**WRITTEN PROBLEM:** The required output is the exact run of lines from the line containing "LEAF_NEAR, CC), root)" to the line containing "return np.array(V), np.array(Q)", inclusive, and nothing besides.

── DATASET ROWS

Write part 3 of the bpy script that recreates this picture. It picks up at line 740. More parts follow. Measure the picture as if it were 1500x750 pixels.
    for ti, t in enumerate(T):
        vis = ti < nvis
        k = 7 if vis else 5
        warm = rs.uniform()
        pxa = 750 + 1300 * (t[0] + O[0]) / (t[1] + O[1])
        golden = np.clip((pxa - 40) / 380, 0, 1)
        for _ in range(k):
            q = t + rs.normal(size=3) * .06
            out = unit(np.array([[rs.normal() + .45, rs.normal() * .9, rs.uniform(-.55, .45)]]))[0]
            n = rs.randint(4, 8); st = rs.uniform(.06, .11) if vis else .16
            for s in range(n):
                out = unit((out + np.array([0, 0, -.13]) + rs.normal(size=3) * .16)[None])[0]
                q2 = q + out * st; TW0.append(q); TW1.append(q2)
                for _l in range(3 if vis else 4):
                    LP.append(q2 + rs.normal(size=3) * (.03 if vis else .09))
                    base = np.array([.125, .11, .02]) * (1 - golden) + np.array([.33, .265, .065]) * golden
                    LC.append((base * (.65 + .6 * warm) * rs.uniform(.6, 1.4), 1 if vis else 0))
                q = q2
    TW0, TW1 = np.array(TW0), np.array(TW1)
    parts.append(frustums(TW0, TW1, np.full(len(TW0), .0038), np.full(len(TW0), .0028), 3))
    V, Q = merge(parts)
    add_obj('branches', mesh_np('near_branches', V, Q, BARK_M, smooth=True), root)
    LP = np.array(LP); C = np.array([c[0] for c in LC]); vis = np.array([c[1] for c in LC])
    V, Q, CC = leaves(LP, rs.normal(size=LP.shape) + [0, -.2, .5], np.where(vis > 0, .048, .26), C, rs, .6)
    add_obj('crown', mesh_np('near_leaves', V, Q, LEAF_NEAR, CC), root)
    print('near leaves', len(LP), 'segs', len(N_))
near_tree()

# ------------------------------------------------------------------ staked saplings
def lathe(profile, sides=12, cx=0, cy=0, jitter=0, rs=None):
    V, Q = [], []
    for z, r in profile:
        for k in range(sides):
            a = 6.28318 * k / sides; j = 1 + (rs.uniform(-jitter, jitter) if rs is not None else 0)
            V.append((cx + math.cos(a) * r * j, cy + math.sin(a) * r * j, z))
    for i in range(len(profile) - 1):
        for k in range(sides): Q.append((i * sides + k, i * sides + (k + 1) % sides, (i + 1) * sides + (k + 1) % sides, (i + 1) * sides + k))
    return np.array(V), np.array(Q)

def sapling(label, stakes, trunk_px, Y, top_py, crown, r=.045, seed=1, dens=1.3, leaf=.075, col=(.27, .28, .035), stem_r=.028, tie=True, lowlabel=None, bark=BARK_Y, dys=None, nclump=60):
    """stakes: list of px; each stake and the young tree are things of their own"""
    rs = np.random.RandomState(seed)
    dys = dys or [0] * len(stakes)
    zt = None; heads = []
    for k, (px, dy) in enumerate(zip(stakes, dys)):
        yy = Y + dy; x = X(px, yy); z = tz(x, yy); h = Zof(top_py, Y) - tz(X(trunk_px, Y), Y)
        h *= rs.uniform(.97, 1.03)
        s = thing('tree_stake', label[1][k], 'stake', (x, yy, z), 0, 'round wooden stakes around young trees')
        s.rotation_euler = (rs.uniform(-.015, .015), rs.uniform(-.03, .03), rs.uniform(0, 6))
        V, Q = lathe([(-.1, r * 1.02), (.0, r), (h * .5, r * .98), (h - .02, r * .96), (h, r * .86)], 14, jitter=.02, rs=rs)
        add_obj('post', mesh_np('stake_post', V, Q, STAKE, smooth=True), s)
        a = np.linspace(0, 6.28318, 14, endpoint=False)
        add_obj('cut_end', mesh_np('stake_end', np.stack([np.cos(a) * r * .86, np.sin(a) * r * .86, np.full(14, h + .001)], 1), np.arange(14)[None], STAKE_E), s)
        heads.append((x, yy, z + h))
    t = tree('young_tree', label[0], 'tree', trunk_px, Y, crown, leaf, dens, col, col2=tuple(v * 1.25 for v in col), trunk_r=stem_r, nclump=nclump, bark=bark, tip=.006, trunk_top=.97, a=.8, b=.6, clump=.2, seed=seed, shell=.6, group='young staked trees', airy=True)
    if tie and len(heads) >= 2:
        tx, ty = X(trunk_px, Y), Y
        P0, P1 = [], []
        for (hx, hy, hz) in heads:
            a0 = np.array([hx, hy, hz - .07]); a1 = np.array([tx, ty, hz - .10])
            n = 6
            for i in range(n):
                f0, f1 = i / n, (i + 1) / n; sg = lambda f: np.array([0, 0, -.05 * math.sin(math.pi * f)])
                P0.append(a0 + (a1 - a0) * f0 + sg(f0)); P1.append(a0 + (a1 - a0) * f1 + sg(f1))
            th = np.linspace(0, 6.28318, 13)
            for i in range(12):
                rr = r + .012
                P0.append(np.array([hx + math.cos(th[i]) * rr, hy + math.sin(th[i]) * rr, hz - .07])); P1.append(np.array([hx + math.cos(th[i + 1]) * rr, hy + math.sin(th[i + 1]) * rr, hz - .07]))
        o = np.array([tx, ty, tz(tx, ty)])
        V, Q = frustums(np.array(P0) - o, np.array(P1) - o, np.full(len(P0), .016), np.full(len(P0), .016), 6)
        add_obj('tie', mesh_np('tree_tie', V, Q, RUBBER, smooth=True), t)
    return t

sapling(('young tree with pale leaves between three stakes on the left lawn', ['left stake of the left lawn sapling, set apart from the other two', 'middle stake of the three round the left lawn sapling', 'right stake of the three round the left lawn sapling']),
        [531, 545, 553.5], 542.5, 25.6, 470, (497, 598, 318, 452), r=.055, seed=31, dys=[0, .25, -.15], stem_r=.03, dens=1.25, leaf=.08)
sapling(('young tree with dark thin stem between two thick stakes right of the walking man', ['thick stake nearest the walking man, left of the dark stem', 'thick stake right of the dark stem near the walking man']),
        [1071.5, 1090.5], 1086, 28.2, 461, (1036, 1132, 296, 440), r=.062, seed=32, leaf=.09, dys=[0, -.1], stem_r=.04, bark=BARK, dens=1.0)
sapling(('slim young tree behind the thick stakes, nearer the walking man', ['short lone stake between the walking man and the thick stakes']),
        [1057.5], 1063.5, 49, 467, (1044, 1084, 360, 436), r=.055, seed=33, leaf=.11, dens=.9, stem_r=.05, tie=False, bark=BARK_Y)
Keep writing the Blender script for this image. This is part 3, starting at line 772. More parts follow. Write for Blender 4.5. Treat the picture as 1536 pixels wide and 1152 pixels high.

────

**COMPLETED TASK:**
    add_obj('crown', mesh_np('near_leaves', V, Q, LEAF_NEAR, CC), root)
    print('near leaves', len(LP), 'segs', len(N_))
near_tree()

# ------------------------------------------------------------------ staked saplings
def lathe(profile, sides=12, cx=0, cy=0, jitter=0, rs=None):
    V, Q = [], []
    for z, r in profile:
        for k in range(sides):
            a = 6.28318 * k / sides; j = 1 + (rs.uniform(-jitter, jitter) if rs is not None else 0)
            V.append((cx + math.cos(a) * r * j, cy + math.sin(a) * r * j, z))
    for i in range(len(profile) - 1):
        for k in range(sides): Q.append((i * sides + k, i * sides + (k + 1) % sides, (i + 1) * sides + (k + 1) % sides, (i + 1) * sides + k))
    return np.array(V), np.array(Q)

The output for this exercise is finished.